> [Your instructions]
Retype the listing that follows, word for word.

> [Source excerpt]
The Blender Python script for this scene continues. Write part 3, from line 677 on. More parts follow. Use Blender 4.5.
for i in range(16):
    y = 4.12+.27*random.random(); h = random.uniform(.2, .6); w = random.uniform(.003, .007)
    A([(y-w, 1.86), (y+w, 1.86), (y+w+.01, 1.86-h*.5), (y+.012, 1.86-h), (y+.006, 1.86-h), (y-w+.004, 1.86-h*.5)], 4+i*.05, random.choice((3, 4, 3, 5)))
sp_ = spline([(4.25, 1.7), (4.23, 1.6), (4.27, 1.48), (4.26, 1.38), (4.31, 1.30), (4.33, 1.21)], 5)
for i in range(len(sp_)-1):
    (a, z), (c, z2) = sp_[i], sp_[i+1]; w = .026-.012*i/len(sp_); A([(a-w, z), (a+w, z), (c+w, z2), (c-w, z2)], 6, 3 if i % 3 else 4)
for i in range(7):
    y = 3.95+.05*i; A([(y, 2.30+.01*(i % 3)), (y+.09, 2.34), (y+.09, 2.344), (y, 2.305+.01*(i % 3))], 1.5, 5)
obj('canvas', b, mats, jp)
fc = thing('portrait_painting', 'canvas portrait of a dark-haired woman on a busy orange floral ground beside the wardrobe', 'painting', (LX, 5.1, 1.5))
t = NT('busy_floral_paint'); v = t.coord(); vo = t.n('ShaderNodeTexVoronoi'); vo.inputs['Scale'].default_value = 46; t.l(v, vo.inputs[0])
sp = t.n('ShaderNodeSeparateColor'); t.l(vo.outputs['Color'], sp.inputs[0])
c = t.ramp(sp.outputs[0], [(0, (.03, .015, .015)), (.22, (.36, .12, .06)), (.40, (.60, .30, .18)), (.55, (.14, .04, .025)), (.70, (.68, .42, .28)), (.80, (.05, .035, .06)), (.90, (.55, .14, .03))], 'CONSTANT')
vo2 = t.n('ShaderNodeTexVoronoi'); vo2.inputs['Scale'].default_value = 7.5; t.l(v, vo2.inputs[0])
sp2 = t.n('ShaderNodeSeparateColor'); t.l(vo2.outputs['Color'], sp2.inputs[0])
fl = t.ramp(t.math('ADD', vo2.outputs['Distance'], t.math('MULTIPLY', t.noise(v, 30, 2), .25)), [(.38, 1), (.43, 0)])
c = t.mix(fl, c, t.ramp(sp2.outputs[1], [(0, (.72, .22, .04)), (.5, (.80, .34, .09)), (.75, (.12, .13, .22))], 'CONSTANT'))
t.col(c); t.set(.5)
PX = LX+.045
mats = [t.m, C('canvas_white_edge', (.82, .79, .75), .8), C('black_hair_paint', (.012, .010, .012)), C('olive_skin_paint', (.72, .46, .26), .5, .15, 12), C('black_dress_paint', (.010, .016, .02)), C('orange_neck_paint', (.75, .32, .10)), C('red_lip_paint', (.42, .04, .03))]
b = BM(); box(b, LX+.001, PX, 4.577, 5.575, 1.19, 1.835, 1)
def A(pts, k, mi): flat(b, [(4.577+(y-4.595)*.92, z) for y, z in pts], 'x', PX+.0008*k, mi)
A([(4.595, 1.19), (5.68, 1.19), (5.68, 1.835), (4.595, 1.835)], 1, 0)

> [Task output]
The Blender Python script for this scene continues. Write part 3, from line 677 on. More parts follow. Use Blender 4.5.
for i in range(16):
    y = 4.12+.27*random.random(); h = random.uniform(.2, .6); w = random.uniform(.003, .007)
    A([(y-w, 1.86), (y+w, 1.86), (y+w+.01, 1.86-h*.5), (y+.012, 1.86-h), (y+.006, 1.86-h), (y-w+.004, 1.86-h*.5)], 4+i*.05, random.choice((3, 4, 3, 5)))
sp_ = spline([(4.25, 1.7), (4.23, 1.6), (4.27, 1.48), (4.26, 1.38), (4.31, 1.30), (4.33, 1.21)], 5)
for i in range(len(sp_)-1):
    (a, z), (c, z2) = sp_[i], sp_[i+1]; w = .026-.012*i/len(sp_); A([(a-w, z), (a+w, z), (c+w, z2), (c-w, z2)], 6, 3 if i % 3 else 4)
for i in range(7):
    y = 3.95+.05*i; A([(y, 2.30+.01*(i % 3)), (y+.09, 2.34), (y+.09, 2.344), (y, 2.305+.01*(i % 3))], 1.5, 5)
obj('canvas', b, mats, jp)
fc = thing('portrait_painting', 'canvas portrait of a dark-haired woman on a busy orange floral ground beside the wardrobe', 'painting', (LX, 5.1, 1.5))
t = NT('busy_floral_paint'); v = t.coord(); vo = t.n('ShaderNodeTexVoronoi'); vo.inputs['Scale'].default_value = 46; t.l(v, vo.inputs[0])
sp = t.n('ShaderNodeSeparateColor'); t.l(vo.outputs['Color'], sp.inputs[0])
c = t.ramp(sp.outputs[0], [(0, (.03, .015, .015)), (.22, (.36, .12, .06)), (.40, (.60, .30, .18)), (.55, (.14, .04, .025)), (.70, (.68, .42, .28)), (.80, (.05, .035, .06)), (.90, (.55, .14, .03))], 'CONSTANT')
vo2 = t.n('ShaderNodeTexVoronoi'); vo2.inputs['Scale'].default_value = 7.5; t.l(v, vo2.inputs[0])
sp2 = t.n('ShaderNodeSeparateColor'); t.l(vo2.outputs['Color'], sp2.inputs[0])
fl = t.ramp(t.math('ADD', vo2.outputs['Distance'], t.math('MULTIPLY', t.noise(v, 30, 2), .25)), [(.38, 1), (.43, 0)])
c = t.mix(fl, c, t.ramp(sp2.outputs[1], [(0, (.72, .22, .04)), (.5, (.80, .34, .09)), (.75, (.12, .13, .22))], 'CONSTANT'))
t.col(c); t.set(.5)
PX = LX+.045
mats = [t.m, C('canvas_white_edge', (.82, .79, .75), .8), C('black_hair_paint', (.012, .010, .012)), C('olive_skin_paint', (.72, .46, .26), .5, .15, 12), C('black_dress_paint', (.010, .016, .02)), C('orange_neck_paint', (.75, .32, .10)), C('red_lip_paint', (.42, .04, .03))]
b = BM(); box(b, LX+.001, PX, 4.577, 5.575, 1.19, 1.835, 1)
def A(pts, k, mi): flat(b, [(4.577+(y-4.595)*.92, z) for y, z in pts], 'x', PX+.0008*k, mi)
A([(4.595, 1.19), (5.68, 1.19), (5.68, 1.835), (4.595, 1.835)], 1, 0)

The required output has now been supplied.